L’Ufficio per i diritti umani delle Nazioni Unite ha denunciato l’uso del cibo come “arma” contro la popolazione civile a Gaza, definendolo un crimine di guerra. È la presa di posizione più forte finora contro un nuovo sistema di distribuzione degli aiuti gestito da un’organizzazione sostenuta da Israele.
Dalla fine di maggio, oltre 410 persone sono rimaste uccise da colpi d’arma da fuoco, sparati o meno dall’esercito israeliano, mentre cercavano di raggiungere i punti di distribuzione degli aiuti, ha riferito il portavoce dell’Ufficio, Thameen Al-Kheetan, durante un briefing con la stampa a Ginevra.

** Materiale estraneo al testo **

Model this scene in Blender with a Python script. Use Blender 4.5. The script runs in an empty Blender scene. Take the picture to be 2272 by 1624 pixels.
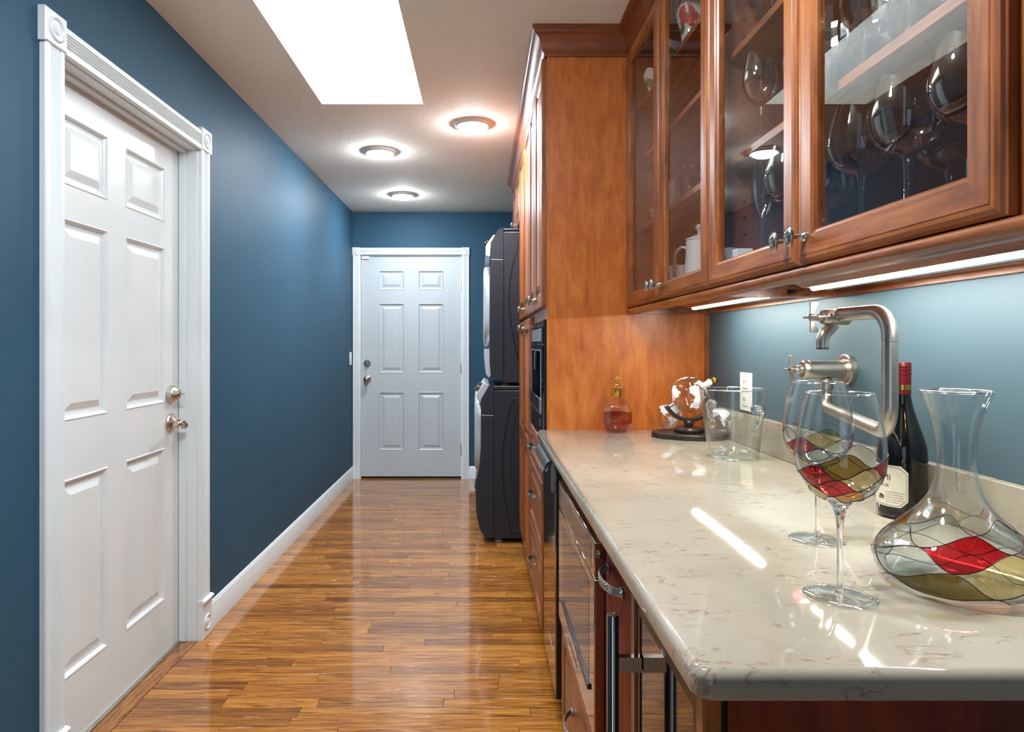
import bpy, bmesh, math, random
from mathutils import Vector, Matrix
random.seed(7)
PI = math.pi
SC = bpy.context.scene
COL = SC.collection

# ------------------------------------------------------------------ camera
FPX, EYE = 1457.0, 1.233
cam_data = bpy.data.cameras.new('camera')
cam_data.sensor_width = 36.0
cam_data.lens = FPX / 2272.0 * 36.0
cam_data.shift_x = 68 / 2272.0
cam_data.shift_y = -49 / 2272.0
cam_data.clip_start = 0.02
cam = bpy.data.objects.new('camera', cam_data)
cam.location = (0, 0, EYE)
cam.rotation_euler = (PI / 2, 0, 0)
COL.objects.link(cam)
SC.camera = cam

# ------------------------------------------------------------------ light levels
WORLD_COL, WORLD_STR = (0.60, 0.78, 1.0), 0.4       # overcast daylight outside
SKY_PANE = 3.2            # skylight diffuser
LAMP = 88                # recessed lamp lenses
LED = 33                 # under-cabinet light bars
SC.view_settings.view_transform = 'Standard'
SC.view_settings.look = 'None'
SC.view_settings.gamma = 1.0
SC.view_settings.use_curve_mapping = False
SC.view_settings.exposure = 2.0
SC.cycles.max_bounces = 14
SC.cycles.diffuse_bounces = 6
SC.cycles.glossy_bounces = 8
SC.cycles.transmission_bounces = 14
SC.cycles.transparent_max_bounces = 32
SC.cycles.sample_clamp_indirect = 6.0
SC.cycles.blur_glossy = 0.6
w = bpy.data.worlds.new('world')
SC.world = w
w.use_nodes = True
w.node_tree.nodes['Background'].inputs['Color'].default_value = (*WORLD_COL, 1)
w.node_tree.nodes['Background'].inputs['Strength'].default_value = WORLD_STR

# ------------------------------------------------------------------ mesh helpers
class MB:
    def __init__(s):
        s.v = []; s.f = []; s.m = []
    def add(s, verts, faces, mi=0):
        o = len(s.v)
        s.v += [tuple(p) for p in verts]
        s.f += [tuple(i + o for i in f) for f in faces]
        s.m += [mi] * len(faces)
        return s
    def box(s, x0, x1, y0, y1, z0, z1, mi=0):
        return s.add([(x0,y0,z0),(x1,y0,z0),(x1,y1,z0),(x0,y1,z0),(x0,y0,z1),(x1,y0,z1),(x1,y1,z1),(x0,y1,z1)],
              [(0,3,2,1),(4,5,6,7),(0,1,5,4),(1,2,6,5),(2,3,7,6),(3,0,4,7)], mi)
    def lathe(s, prof, n=32, c=(0,0,0), M=None, mi=0, closed=False, a0=0.0):
        # prof: list of (r, h); axis +Z, or the axis of rotation matrix M
        vs = []; idx = []
        for r, h in prof:
            row = []
            if r < 1e-7:
                row = [len(vs)] * n; vs.append((0, 0, h))
            else:
                for k in range(n):
                    a = a0 + 2 * PI * k / n
                    row.append(len(vs)); vs.append((r * math.cos(a), r * math.sin(a), h))
            idx.append(row)
        fs = []
        m = len(idx)
        for i in range(m if closed else m - 1):
            A = idx[i]; B = idx[(i + 1) % m]
            for k in range(n):
                l = (k + 1) % n
                q = [A[k], A[l], B[l], B[k]]
                q2 = []
                for t in q:
                    if t not in q2: q2.append(t)
                if len(q2) > 2: fs.append(tuple(q2))
        if M is not None: vs = [M @ Vector(p) for p in vs]
        c = Vector(c)
        return s.add([Vector(p) + c for p in vs], fs, mi)
    def tube(s, pts, r, n=12, caps=True, mi=0, flat=None):
        # r: number or list; flat=(a,b): elliptical/rectangular section scale along (side, up)
        pts = [Vector(p) for p in pts]
        N = len(pts)
        rs = r if isinstance(r, (list, tuple)) else [r] * N
        T = []
        for i in range(N):
            a = pts[max(i - 1, 0)]; b = pts[min(i + 1, N - 1)]
            T.append((b - a).normalized())
        up = Vector((0, 0, 1)) if abs(T[0].z) < 0.9 else Vector((0, 1, 0))
        vs = []
        for i in range(N):
            side = T[i].cross(up)
            if side.length < 1e-5: side = T[i].orthogonal()
            side.normalize(); up = side.cross(T[i]).normalized()
            for k in range(n):
                a = 2 * PI * k / n
                cx, cy = math.cos(a), math.sin(a)
                if flat: cx *= flat[0]; cy *= flat[1]
                vs.append(pts[i] + (side * cx + up * cy) * rs[i])
        fs = []
        for i in range(N - 1):
            for k in range(n):
                l = (k + 1) % n
                fs.append((i*n+k, i*n+l, (i+1)*n+l, (i+1)*n+k))
        if caps:
            fs.append(tuple(range(n))[::-1]); fs.append(tuple((N-1)*n + k for k in range(n)))
        return s.add(vs, fs, mi)
    def prism(s, poly, fn, t0, t1, mi=0):
        n = len(poly)
        vs = [fn(a, b, t0) for a, b in poly] + [fn(a, b, t1) for a, b in poly]
        fs = [(i, (i+1) % n, n + (i+1) % n, n + i) for i in range(n)]
        fs += [tuple(range(n))[::-1], tuple(range(n, 2*n))]
        return s.add(vs, fs, mi)
    def loft(s, loops, cap0=True, cap1=True, mi=0, closed=True):
        n = len(loops[0]); vs = [p for l in loops for p in l]; fs = []
        for i in range(len(loops) - 1):
            for k in range(n if closed else n - 1):
                l = (k + 1) % n
                fs.append((i*n+k, i*n+l, (i+1)*n+l, (i+1)*n+k))
        if cap0: fs.append(tuple(range(n))[::-1])
        if cap1: fs.append(tuple((len(loops)-1)*n + k for k in range(n)))
        return s.add(vs, fs, mi)
    def nested(s, u0, u1, v0, v1, steps, P, cap=True, close=False, mis=(0, 0, 0)):
        # rings of a rectangle: steps = (inset, depth). mis = material of (horizontal, vertical, cap)
        vs = []; fs = []; ms = []
        for ins, d in steps:
            for (u, v) in ((u0+ins, v0+ins), (u1-ins, v0+ins), (u1-ins, v1-ins), (u0+ins, v1-ins)):
                vs.append(P(u, v, d))
        n = len(steps)
        for i in range(n if close else n - 1):
            j = (i + 1) % n
            for k in range(4):
                l = (k + 1) % 4
                fs.append((i*4+k, i*4+l, j*4+l, j*4+k)); ms.append(mis[0] if k % 2 == 0 else mis[1])
        if cap:
            fs.append(tuple((n-1)*4 + k for k in range(4))); ms.append(mis[2])
        o = len(s.v)
        s.v += [tuple(p) for p in vs]; s.f += [tuple(i+o for i in f) for f in fs]; s.m += ms
        return s
    def sphere(s, c, r, n=20, sc=(1,1,1), mi=0, M=None):
        prof = [(math.sin(PI*i/(n//2))*r if 0 < i < n//2 else 0.0, -math.cos(PI*i/(n//2))*r) for i in range(n//2+1)]
        S = Matrix.Diagonal(Vector(sc)).to_3x3()
        if M is not None: S = M @ S
        return s.lathe(prof, n, c, S, mi)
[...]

Ma il bilancio — basato su dati delle autorità sanitarie palestinesi e di alcune organizzazioni non governative — è ancora in fase di verifica. Secondo Al-Kheetan, la popolazione di Gaza, affamata e disperata, si trova davanti a un bivio: rischiare la vita per ottenere cibo o morire di fame. Il sistema di distribuzione è stato definito un «meccanismo di assistenza umanitaria militarizzato» messo in piedi da Israele. Limitare o impedire l’accesso a beni essenziali per la sopravvivenza, ha precisato, costituisce un crimine di guerra e, in certi casi, può configurare anche altre violazioni secondo il diritto internazionale. Alla domanda sulla responsabilità giuridica di Israele, Al-Kheetan ha risposto che spetta a un tribunale stabilirla. Israele, da parte sua, respinge ogni accusa di crimini di guerra e imputa ai combattenti di Hamas la responsabilità per i danni inflitti alla popolazione civile, accusandoli di operare tra i civili stessi. Un’accusa che i miliziani negano.